Material provided:
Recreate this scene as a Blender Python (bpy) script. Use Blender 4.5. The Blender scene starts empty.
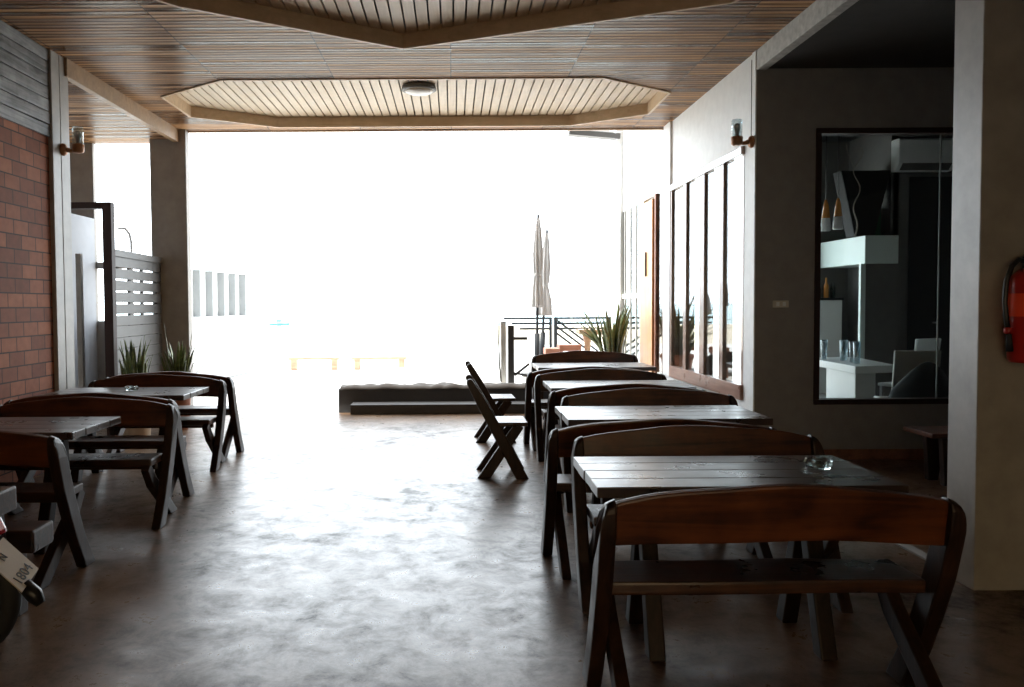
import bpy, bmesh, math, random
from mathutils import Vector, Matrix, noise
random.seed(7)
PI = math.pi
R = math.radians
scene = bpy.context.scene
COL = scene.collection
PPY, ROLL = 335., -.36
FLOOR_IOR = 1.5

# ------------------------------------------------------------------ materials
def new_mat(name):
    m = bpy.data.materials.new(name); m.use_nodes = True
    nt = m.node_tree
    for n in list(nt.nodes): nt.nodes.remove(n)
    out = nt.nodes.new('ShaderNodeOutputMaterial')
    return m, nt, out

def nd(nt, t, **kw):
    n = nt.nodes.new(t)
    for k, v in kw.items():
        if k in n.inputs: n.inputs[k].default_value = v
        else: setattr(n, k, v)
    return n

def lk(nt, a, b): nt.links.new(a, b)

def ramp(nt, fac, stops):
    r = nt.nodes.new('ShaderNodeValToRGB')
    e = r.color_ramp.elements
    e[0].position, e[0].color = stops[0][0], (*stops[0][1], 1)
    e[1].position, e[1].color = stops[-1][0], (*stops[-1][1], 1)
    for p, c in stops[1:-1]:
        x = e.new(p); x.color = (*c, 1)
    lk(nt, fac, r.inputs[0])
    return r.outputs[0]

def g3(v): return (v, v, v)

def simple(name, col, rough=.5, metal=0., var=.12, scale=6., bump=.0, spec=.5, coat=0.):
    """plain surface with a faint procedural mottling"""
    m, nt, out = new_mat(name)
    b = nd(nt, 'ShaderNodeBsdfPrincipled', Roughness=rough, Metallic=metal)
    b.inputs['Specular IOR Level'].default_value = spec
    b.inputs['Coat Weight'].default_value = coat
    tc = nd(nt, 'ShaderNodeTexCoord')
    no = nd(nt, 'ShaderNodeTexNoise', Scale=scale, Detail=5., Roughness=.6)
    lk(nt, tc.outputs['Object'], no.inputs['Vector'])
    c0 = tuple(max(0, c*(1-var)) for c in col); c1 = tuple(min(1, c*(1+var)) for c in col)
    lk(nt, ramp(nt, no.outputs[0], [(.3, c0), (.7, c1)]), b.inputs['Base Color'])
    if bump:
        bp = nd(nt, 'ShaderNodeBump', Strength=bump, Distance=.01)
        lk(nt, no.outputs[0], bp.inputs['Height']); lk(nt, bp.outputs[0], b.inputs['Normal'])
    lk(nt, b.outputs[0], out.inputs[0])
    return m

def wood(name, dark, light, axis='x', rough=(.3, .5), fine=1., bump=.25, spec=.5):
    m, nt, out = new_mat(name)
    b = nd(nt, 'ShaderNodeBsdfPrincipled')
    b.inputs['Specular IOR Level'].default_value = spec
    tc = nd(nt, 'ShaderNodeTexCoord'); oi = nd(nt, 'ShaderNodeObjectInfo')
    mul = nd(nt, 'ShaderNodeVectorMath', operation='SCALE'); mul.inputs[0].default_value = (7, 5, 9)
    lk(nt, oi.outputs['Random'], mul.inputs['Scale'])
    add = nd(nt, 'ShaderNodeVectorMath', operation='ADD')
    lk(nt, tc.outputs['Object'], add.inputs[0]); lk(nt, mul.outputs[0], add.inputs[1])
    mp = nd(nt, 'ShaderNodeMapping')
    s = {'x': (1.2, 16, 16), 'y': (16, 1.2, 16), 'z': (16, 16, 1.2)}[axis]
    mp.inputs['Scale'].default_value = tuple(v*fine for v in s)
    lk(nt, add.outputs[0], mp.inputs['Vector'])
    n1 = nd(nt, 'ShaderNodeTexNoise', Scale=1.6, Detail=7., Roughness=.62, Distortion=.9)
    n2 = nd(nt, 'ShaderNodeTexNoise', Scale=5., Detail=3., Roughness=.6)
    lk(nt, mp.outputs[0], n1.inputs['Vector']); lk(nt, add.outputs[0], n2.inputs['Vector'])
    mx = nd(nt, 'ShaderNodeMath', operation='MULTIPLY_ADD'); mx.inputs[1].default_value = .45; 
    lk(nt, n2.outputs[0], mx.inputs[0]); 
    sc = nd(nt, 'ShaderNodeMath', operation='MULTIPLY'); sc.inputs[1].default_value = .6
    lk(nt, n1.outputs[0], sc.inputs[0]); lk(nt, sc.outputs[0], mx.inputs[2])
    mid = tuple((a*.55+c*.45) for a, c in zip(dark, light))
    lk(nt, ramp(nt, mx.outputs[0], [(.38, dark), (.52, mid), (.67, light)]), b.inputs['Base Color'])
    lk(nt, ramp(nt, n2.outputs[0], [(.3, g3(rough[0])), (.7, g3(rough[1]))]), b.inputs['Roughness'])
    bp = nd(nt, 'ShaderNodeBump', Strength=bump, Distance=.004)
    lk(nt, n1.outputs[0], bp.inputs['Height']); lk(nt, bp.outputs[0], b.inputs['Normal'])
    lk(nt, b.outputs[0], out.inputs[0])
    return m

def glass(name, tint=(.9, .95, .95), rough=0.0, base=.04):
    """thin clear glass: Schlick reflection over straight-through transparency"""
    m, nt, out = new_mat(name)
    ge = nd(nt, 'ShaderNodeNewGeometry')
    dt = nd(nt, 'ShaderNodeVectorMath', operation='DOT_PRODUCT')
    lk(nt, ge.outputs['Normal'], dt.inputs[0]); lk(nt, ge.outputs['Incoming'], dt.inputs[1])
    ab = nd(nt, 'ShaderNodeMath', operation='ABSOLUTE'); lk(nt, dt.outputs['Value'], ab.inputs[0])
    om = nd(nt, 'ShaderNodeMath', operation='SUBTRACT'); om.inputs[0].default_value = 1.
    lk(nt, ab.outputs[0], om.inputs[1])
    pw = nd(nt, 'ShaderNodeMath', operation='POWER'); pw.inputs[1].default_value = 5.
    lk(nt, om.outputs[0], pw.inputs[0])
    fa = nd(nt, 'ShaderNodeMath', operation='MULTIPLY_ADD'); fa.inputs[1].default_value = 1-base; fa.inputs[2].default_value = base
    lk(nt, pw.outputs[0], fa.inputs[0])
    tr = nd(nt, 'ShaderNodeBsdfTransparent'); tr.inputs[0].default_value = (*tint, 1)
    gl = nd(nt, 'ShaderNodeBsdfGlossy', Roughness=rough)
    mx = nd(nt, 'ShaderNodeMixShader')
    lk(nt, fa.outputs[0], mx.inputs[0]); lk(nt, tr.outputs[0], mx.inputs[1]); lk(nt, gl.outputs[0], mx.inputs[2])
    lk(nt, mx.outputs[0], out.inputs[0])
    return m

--

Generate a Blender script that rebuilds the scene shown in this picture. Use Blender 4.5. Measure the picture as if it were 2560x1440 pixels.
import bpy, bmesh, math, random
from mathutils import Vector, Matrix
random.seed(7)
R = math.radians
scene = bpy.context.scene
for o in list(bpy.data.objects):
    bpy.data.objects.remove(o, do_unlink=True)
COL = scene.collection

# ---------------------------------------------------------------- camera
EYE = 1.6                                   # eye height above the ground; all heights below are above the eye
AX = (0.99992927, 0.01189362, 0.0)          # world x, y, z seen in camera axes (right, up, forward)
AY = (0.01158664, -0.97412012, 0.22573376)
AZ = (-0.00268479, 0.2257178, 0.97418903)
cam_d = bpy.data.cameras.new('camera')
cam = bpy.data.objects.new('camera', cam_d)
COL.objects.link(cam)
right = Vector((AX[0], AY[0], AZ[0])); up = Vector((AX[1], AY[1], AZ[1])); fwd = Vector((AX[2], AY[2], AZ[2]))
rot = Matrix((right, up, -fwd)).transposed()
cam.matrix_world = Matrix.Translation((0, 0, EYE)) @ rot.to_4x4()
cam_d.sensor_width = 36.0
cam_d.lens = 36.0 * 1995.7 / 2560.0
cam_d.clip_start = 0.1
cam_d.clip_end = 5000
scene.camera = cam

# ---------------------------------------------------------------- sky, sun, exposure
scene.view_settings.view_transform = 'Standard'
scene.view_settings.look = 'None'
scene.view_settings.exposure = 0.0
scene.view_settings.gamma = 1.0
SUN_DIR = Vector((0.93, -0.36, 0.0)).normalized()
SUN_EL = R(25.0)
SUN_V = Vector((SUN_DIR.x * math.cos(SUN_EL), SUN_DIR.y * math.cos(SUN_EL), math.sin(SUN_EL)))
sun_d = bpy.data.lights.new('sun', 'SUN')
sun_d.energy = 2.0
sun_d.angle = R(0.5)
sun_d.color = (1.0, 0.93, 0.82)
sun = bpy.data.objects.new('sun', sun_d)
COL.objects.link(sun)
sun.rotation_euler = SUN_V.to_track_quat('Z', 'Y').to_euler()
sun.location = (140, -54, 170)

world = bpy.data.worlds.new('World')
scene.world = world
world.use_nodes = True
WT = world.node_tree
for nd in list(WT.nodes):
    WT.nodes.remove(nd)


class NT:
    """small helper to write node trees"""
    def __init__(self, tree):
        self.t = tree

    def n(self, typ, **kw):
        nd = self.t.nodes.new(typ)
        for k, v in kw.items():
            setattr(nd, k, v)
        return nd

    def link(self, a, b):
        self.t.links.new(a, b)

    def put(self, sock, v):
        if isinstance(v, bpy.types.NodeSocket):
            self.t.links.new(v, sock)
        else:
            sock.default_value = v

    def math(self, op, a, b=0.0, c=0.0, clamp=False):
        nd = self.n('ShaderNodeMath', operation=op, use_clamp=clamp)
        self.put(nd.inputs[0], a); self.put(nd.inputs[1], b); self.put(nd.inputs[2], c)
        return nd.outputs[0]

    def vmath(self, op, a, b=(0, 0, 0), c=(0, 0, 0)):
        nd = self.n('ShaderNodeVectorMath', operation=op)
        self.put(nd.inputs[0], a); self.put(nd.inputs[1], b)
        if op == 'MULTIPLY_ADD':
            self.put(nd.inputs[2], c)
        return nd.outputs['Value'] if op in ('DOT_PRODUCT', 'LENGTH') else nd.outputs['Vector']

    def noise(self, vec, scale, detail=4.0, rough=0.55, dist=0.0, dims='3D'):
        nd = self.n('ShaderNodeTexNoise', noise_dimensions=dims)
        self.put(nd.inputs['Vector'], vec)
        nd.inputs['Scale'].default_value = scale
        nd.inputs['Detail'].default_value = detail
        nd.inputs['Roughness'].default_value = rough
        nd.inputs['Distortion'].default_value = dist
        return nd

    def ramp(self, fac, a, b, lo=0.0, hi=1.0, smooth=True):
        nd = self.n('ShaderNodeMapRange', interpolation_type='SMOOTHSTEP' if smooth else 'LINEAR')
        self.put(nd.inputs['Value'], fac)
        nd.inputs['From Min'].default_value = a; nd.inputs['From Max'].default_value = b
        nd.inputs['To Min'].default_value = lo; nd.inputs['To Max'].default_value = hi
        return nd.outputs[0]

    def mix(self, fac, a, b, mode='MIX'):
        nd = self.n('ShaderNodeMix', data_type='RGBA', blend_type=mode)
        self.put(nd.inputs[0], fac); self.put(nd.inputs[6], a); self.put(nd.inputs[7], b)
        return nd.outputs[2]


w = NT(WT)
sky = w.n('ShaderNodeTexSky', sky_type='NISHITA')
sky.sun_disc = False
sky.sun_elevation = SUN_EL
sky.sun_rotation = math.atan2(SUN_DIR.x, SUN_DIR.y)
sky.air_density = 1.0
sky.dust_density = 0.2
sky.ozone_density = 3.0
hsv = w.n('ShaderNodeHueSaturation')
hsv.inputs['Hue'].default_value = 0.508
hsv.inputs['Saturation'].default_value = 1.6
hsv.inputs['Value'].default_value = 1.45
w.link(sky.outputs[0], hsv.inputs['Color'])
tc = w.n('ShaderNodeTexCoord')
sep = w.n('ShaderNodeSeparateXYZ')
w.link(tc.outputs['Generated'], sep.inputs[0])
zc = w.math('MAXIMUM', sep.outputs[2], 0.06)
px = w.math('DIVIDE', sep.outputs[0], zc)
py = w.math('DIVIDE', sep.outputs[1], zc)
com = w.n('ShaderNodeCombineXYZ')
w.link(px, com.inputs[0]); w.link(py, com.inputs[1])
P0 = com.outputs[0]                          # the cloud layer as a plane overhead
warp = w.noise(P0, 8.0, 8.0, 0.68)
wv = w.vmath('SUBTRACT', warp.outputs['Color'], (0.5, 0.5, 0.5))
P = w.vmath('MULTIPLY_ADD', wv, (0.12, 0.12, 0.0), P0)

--

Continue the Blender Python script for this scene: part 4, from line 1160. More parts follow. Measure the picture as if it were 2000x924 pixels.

To be done: Repeat exactly the lines above, from the line that contains "Recreate this scene" down through the line that contains "def g3(v): return (v, v, v)". Include both of those lines and none of the pictures.

Written solution:
Recreate this scene as a Blender Python (bpy) script. Use Blender 4.5. The Blender scene starts empty.
import bpy, bmesh, math, random
from mathutils import Vector, Matrix, noise
random.seed(7)
PI = math.pi
R = math.radians
scene = bpy.context.scene
COL = scene.collection
PPY, ROLL = 335., -.36
FLOOR_IOR = 1.5

# ------------------------------------------------------------------ materials
def new_mat(name):
    m = bpy.data.materials.new(name); m.use_nodes = True
    nt = m.node_tree
    for n in list(nt.nodes): nt.nodes.remove(n)
    out = nt.nodes.new('ShaderNodeOutputMaterial')
    return m, nt, out

def nd(nt, t, **kw):
    n = nt.nodes.new(t)
    for k, v in kw.items():
        if k in n.inputs: n.inputs[k].default_value = v
        else: setattr(n, k, v)
    return n

def lk(nt, a, b): nt.links.new(a, b)

def ramp(nt, fac, stops):
    r = nt.nodes.new('ShaderNodeValToRGB')
    e = r.color_ramp.elements
    e[0].position, e[0].color = stops[0][0], (*stops[0][1], 1)
    e[1].position, e[1].color = stops[-1][0], (*stops[-1][1], 1)
    for p, c in stops[1:-1]:
        x = e.new(p); x.color = (*c, 1)
    lk(nt, fac, r.inputs[0])
    return r.outputs[0]

def g3(v): return (v, v, v)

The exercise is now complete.